• Exercise objective
From the first line of the data through the line containing "V3 = Vector", return each line exactly.

• Data extract

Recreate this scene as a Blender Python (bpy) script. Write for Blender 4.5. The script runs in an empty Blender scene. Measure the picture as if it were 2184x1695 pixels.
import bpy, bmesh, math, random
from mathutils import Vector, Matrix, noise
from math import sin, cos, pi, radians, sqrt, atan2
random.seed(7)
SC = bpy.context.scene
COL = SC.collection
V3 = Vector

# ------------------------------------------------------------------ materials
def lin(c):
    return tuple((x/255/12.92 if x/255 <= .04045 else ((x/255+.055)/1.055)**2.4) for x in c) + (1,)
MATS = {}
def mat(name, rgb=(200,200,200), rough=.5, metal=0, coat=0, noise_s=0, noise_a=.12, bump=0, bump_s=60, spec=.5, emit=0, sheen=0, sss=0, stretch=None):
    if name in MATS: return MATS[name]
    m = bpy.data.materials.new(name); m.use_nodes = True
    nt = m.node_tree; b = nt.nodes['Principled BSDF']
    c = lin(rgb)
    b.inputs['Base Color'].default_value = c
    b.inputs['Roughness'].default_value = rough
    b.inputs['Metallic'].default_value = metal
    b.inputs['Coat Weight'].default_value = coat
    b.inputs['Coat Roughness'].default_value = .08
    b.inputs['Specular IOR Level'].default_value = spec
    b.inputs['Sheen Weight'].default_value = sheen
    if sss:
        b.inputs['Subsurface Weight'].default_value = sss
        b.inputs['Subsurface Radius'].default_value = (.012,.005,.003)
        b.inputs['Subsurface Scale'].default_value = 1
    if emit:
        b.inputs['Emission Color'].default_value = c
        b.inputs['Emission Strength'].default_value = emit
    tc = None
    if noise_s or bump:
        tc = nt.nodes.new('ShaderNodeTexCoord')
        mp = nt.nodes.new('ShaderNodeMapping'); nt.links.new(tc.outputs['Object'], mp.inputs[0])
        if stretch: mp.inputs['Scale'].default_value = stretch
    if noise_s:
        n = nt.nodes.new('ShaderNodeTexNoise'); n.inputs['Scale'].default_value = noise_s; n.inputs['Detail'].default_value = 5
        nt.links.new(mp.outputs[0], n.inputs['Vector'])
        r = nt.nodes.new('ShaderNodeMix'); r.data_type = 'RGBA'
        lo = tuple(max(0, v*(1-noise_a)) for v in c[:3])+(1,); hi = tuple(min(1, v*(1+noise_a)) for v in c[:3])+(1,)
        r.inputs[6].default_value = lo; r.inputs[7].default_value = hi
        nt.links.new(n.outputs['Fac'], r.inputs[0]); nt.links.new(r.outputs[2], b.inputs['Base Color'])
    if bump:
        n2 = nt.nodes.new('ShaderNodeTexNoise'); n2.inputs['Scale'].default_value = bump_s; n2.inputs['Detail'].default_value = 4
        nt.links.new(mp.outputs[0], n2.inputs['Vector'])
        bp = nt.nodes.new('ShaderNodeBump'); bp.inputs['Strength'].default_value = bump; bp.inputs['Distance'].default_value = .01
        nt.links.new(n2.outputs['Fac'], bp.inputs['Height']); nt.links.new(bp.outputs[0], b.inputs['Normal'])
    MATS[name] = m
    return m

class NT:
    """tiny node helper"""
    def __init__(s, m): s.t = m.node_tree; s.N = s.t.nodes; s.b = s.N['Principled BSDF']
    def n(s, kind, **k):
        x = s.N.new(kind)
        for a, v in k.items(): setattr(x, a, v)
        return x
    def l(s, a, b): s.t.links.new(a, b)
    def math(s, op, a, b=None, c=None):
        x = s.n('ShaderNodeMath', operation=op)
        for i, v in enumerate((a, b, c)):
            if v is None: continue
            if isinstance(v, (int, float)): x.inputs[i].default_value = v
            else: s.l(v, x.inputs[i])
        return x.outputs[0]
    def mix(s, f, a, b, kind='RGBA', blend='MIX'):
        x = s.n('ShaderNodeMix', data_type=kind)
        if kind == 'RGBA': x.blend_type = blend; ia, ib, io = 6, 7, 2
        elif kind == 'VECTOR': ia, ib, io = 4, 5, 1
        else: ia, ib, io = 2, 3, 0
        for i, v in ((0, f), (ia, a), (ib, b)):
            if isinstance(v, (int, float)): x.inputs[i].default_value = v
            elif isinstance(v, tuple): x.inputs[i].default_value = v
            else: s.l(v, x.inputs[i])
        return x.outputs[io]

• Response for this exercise
Recreate this scene as a Blender Python (bpy) script. Write for Blender 4.5. The script runs in an empty Blender scene. Measure the picture as if it were 2184x1695 pixels.
import bpy, bmesh, math, random
from mathutils import Vector, Matrix, noise
from math import sin, cos, pi, radians, sqrt, atan2
random.seed(7)
SC = bpy.context.scene
COL = SC.collection
V3 = Vector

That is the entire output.